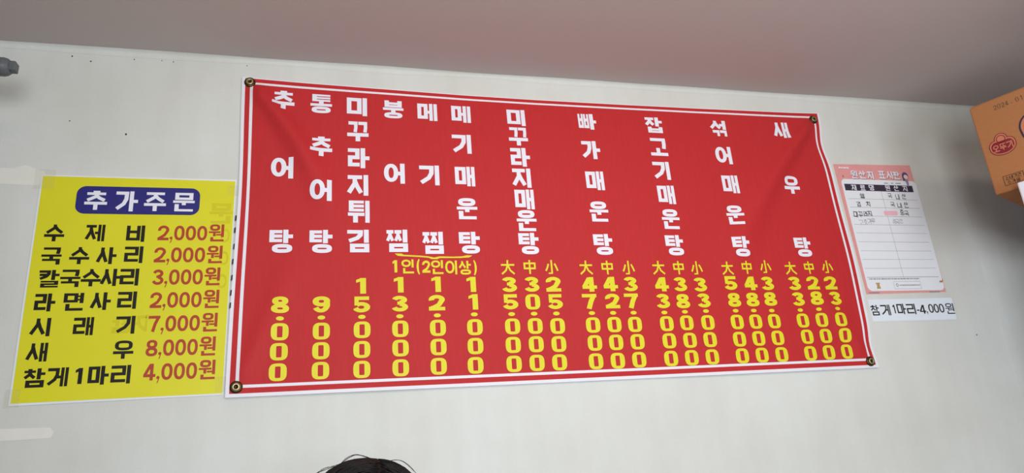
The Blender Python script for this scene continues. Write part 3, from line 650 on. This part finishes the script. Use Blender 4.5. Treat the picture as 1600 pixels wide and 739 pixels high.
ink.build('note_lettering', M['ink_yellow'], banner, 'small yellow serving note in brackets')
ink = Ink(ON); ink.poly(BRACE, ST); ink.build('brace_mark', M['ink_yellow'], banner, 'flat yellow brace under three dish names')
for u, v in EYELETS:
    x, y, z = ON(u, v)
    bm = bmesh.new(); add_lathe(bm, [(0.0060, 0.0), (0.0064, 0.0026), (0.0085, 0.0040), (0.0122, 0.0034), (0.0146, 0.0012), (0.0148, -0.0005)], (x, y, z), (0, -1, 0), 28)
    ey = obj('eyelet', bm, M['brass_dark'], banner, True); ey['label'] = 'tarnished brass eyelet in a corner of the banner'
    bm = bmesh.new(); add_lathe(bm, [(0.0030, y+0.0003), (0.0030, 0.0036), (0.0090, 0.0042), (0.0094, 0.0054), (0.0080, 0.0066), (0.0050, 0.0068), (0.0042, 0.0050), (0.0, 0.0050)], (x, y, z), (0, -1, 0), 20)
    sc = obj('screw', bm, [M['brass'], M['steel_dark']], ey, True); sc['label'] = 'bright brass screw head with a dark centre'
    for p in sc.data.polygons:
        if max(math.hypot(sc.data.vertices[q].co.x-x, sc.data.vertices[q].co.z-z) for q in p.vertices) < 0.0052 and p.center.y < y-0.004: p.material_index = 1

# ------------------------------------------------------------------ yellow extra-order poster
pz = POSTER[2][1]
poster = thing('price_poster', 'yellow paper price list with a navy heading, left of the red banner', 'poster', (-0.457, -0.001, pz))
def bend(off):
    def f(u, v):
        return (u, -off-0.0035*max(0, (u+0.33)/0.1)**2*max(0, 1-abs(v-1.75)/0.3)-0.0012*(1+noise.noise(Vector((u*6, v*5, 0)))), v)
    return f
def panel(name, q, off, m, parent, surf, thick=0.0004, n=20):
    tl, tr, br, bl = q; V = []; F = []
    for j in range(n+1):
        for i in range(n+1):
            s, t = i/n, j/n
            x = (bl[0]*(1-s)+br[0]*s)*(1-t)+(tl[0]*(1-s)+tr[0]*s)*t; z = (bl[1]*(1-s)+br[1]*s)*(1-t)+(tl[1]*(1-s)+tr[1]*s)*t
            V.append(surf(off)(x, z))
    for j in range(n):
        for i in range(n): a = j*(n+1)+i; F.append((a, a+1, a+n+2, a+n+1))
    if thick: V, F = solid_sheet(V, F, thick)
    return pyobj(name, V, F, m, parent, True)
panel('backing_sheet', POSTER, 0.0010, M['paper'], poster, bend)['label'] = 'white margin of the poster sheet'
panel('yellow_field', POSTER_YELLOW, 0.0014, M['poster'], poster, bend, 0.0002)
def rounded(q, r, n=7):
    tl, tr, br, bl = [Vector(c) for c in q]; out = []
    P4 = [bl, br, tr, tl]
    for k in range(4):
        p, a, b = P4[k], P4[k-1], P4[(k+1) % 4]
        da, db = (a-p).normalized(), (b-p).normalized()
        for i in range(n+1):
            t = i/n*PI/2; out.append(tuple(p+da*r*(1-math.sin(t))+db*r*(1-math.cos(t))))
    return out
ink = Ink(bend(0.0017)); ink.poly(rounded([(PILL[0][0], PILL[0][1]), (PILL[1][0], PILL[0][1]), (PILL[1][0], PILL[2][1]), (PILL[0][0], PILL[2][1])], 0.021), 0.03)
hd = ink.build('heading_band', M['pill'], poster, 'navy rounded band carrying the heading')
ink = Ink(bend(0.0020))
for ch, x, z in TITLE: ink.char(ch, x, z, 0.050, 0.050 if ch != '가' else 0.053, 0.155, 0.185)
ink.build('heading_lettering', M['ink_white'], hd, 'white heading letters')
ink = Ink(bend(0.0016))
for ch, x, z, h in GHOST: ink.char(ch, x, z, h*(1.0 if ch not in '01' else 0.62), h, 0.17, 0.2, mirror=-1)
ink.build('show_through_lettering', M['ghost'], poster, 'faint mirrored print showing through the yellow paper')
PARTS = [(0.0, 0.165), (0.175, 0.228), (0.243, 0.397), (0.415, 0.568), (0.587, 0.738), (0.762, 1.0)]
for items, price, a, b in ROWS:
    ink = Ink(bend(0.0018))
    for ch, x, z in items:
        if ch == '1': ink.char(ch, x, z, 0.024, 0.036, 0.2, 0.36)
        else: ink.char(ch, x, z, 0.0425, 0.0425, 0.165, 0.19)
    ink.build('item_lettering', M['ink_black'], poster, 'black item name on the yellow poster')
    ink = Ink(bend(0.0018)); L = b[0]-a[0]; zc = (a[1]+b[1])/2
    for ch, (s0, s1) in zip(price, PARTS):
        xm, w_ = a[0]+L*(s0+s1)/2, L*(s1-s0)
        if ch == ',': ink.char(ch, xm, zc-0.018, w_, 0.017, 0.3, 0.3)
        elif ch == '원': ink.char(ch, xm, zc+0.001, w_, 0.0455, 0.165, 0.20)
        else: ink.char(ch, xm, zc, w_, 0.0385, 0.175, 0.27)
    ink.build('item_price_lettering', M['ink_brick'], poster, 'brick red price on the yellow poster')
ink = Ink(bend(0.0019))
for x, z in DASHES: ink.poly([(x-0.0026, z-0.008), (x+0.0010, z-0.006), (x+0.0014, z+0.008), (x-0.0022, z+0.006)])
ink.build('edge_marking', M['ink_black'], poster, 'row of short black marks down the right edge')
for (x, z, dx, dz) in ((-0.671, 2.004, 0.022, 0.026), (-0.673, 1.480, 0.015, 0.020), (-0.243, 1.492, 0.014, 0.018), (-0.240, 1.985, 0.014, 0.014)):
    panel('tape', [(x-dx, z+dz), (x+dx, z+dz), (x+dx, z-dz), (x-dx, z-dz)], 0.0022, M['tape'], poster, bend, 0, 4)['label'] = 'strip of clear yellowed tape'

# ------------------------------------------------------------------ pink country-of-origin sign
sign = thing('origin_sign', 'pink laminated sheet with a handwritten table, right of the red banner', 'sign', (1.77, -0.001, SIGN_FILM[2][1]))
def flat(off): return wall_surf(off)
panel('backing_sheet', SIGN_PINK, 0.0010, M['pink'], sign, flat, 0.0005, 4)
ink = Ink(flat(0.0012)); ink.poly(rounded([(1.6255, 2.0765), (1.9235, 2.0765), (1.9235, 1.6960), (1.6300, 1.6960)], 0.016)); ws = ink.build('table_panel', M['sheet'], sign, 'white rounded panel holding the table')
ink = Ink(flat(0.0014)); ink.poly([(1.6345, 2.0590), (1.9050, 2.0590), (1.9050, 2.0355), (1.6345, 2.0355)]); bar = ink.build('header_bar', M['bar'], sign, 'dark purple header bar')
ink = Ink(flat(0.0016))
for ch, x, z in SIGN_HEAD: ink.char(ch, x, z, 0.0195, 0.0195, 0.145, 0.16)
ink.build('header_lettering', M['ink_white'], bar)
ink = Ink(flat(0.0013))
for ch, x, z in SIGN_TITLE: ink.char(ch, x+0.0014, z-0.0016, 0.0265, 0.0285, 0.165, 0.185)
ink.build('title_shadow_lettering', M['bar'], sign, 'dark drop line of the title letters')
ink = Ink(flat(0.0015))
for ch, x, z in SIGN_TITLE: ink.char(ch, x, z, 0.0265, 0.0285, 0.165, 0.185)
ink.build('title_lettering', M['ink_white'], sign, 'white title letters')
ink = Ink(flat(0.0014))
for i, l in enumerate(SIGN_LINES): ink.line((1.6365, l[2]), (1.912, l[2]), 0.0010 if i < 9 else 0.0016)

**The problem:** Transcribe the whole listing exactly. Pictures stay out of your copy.

**Completed exercise:**
The Blender Python script for this scene continues. Write part 3, from line 650 on. This part finishes the script. Use Blender 4.5. Treat the picture as 1600 pixels wide and 739 pixels high.
ink.build('note_lettering', M['ink_yellow'], banner, 'small yellow serving note in brackets')
ink = Ink(ON); ink.poly(BRACE, ST); ink.build('brace_mark', M['ink_yellow'], banner, 'flat yellow brace under three dish names')
for u, v in EYELETS:
    x, y, z = ON(u, v)
    bm = bmesh.new(); add_lathe(bm, [(0.0060, 0.0), (0.0064, 0.0026), (0.0085, 0.0040), (0.0122, 0.0034), (0.0146, 0.0012), (0.0148, -0.0005)], (x, y, z), (0, -1, 0), 28)
    ey = obj('eyelet', bm, M['brass_dark'], banner, True); ey['label'] = 'tarnished brass eyelet in a corner of the banner'
    bm = bmesh.new(); add_lathe(bm, [(0.0030, y+0.0003), (0.0030, 0.0036), (0.0090, 0.0042), (0.0094, 0.0054), (0.0080, 0.0066), (0.0050, 0.0068), (0.0042, 0.0050), (0.0, 0.0050)], (x, y, z), (0, -1, 0), 20)
    sc = obj('screw', bm, [M['brass'], M['steel_dark']], ey, True); sc['label'] = 'bright brass screw head with a dark centre'
    for p in sc.data.polygons:
        if max(math.hypot(sc.data.vertices[q].co.x-x, sc.data.vertices[q].co.z-z) for q in p.vertices) < 0.0052 and p.center.y < y-0.004: p.material_index = 1

# ------------------------------------------------------------------ yellow extra-order poster
pz = POSTER[2][1]
poster = thing('price_poster', 'yellow paper price list with a navy heading, left of the red banner', 'poster', (-0.457, -0.001, pz))
def bend(off):
    def f(u, v):
        return (u, -off-0.0035*max(0, (u+0.33)/0.1)**2*max(0, 1-abs(v-1.75)/0.3)-0.0012*(1+noise.noise(Vector((u*6, v*5, 0)))), v)
    return f
def panel(name, q, off, m, parent, surf, thick=0.0004, n=20):
    tl, tr, br, bl = q; V = []; F = []
    for j in range(n+1):
        for i in range(n+1):
            s, t = i/n, j/n
            x = (bl[0]*(1-s)+br[0]*s)*(1-t)+(tl[0]*(1-s)+tr[0]*s)*t; z = (bl[1]*(1-s)+br[1]*s)*(1-t)+(tl[1]*(1-s)+tr[1]*s)*t
            V.append(surf(off)(x, z))
    for j in range(n):
        for i in range(n): a = j*(n+1)+i; F.append((a, a+1, a+n+2, a+n+1))
    if thick: V, F = solid_sheet(V, F, thick)
    return pyobj(name, V, F, m, parent, True)
panel('backing_sheet', POSTER, 0.0010, M['paper'], poster, bend)['label'] = 'white margin of the poster sheet'
panel('yellow_field', POSTER_YELLOW, 0.0014, M['poster'], poster, bend, 0.0002)
def rounded(q, r, n=7):
    tl, tr, br, bl = [Vector(c) for c in q]; out = []
    P4 = [bl, br, tr, tl]
    for k in range(4):
        p, a, b = P4[k], P4[k-1], P4[(k+1) % 4]
        da, db = (a-p).normalized(), (b-p).normalized()
        for i in range(n+1):
            t = i/n*PI/2; out.append(tuple(p+da*r*(1-math.sin(t))+db*r*(1-math.cos(t))))
    return out
ink = Ink(bend(0.0017)); ink.poly(rounded([(PILL[0][0], PILL[0][1]), (PILL[1][0], PILL[0][1]), (PILL[1][0], PILL[2][1]), (PILL[0][0], PILL[2][1])], 0.021), 0.03)
hd = ink.build('heading_band', M['pill'], poster, 'navy rounded band carrying the heading')
ink = Ink(bend(0.0020))
for ch, x, z in TITLE: ink.char(ch, x, z, 0.050, 0.050 if ch != '가' else 0.053, 0.155, 0.185)
ink.build('heading_lettering', M['ink_white'], hd, 'white heading letters')
ink = Ink(bend(0.0016))
for ch, x, z, h in GHOST: ink.char(ch, x, z, h*(1.0 if ch not in '01' else 0.62), h, 0.17, 0.2, mirror=-1)
ink.build('show_through_lettering', M['ghost'], poster, 'faint mirrored print showing through the yellow paper')
PARTS = [(0.0, 0.165), (0.175, 0.228), (0.243, 0.397), (0.415, 0.568), (0.587, 0.738), (0.762, 1.0)]
for items, price, a, b in ROWS:
    ink = Ink(bend(0.0018))
    for ch, x, z in items:
        if ch == '1': ink.char(ch, x, z, 0.024, 0.036, 0.2, 0.36)
        else: ink.char(ch, x, z, 0.0425, 0.0425, 0.165, 0.19)
    ink.build('item_lettering', M['ink_black'], poster, 'black item name on the yellow poster')
    ink = Ink(bend(0.0018)); L = b[0]-a[0]; zc = (a[1]+b[1])/2
    for ch, (s0, s1) in zip(price, PARTS):
        xm, w_ = a[0]+L*(s0+s1)/2, L*(s1-s0)
        if ch == ',': ink.char(ch, xm, zc-0.018, w_, 0.017, 0.3, 0.3)
        elif ch == '원': ink.char(ch, xm, zc+0.001, w_, 0.0455, 0.165, 0.20)
        else: ink.char(ch, xm, zc, w_, 0.0385, 0.175, 0.27)
    ink.build('item_price_lettering', M['ink_brick'], poster, 'brick red price on the yellow poster')
ink = Ink(bend(0.0019))
for x, z in DASHES: ink.poly([(x-0.0026, z-0.008), (x+0.0010, z-0.006), (x+0.0014, z+0.008), (x-0.0022, z+0.006)])
ink.build('edge_marking', M['ink_black'], poster, 'row of short black marks down the right edge')
for (x, z, dx, dz) in ((-0.671, 2.004, 0.022, 0.026), (-0.673, 1.480, 0.015, 0.020), (-0.243, 1.492, 0.014, 0.018), (-0.240, 1.985, 0.014, 0.014)):
    panel('tape', [(x-dx, z+dz), (x+dx, z+dz), (x+dx, z-dz), (x-dx, z-dz)], 0.0022, M['tape'], poster, bend, 0, 4)['label'] = 'strip of clear yellowed tape'

# ------------------------------------------------------------------ pink country-of-origin sign
sign = thing('origin_sign', 'pink laminated sheet with a handwritten table, right of the red banner', 'sign', (1.77, -0.001, SIGN_FILM[2][1]))
def flat(off): return wall_surf(off)
panel('backing_sheet', SIGN_PINK, 0.0010, M['pink'], sign, flat, 0.0005, 4)
ink = Ink(flat(0.0012)); ink.poly(rounded([(1.6255, 2.0765), (1.9235, 2.0765), (1.9235, 1.6960), (1.6300, 1.6960)], 0.016)); ws = ink.build('table_panel', M['sheet'], sign, 'white rounded panel holding the table')
ink = Ink(flat(0.0014)); ink.poly([(1.6345, 2.0590), (1.9050, 2.0590), (1.9050, 2.0355), (1.6345, 2.0355)]); bar = ink.build('header_bar', M['bar'], sign, 'dark purple header bar')
ink = Ink(flat(0.0016))
for ch, x, z in SIGN_HEAD: ink.char(ch, x, z, 0.0195, 0.0195, 0.145, 0.16)
ink.build('header_lettering', M['ink_white'], bar)
ink = Ink(flat(0.0013))
for ch, x, z in SIGN_TITLE: ink.char(ch, x+0.0014, z-0.0016, 0.0265, 0.0285, 0.165, 0.185)
ink.build('title_shadow_lettering', M['bar'], sign, 'dark drop line of the title letters')
ink = Ink(flat(0.0015))
for ch, x, z in SIGN_TITLE: ink.char(ch, x, z, 0.0265, 0.0285, 0.165, 0.185)
ink.build('title_lettering', M['ink_white'], sign, 'white title letters')
ink = Ink(flat(0.0014))
for i, l in enumerate(SIGN_LINES): ink.line((1.6365, l[2]), (1.912, l[2]), 0.0010 if i < 9 else 0.0016)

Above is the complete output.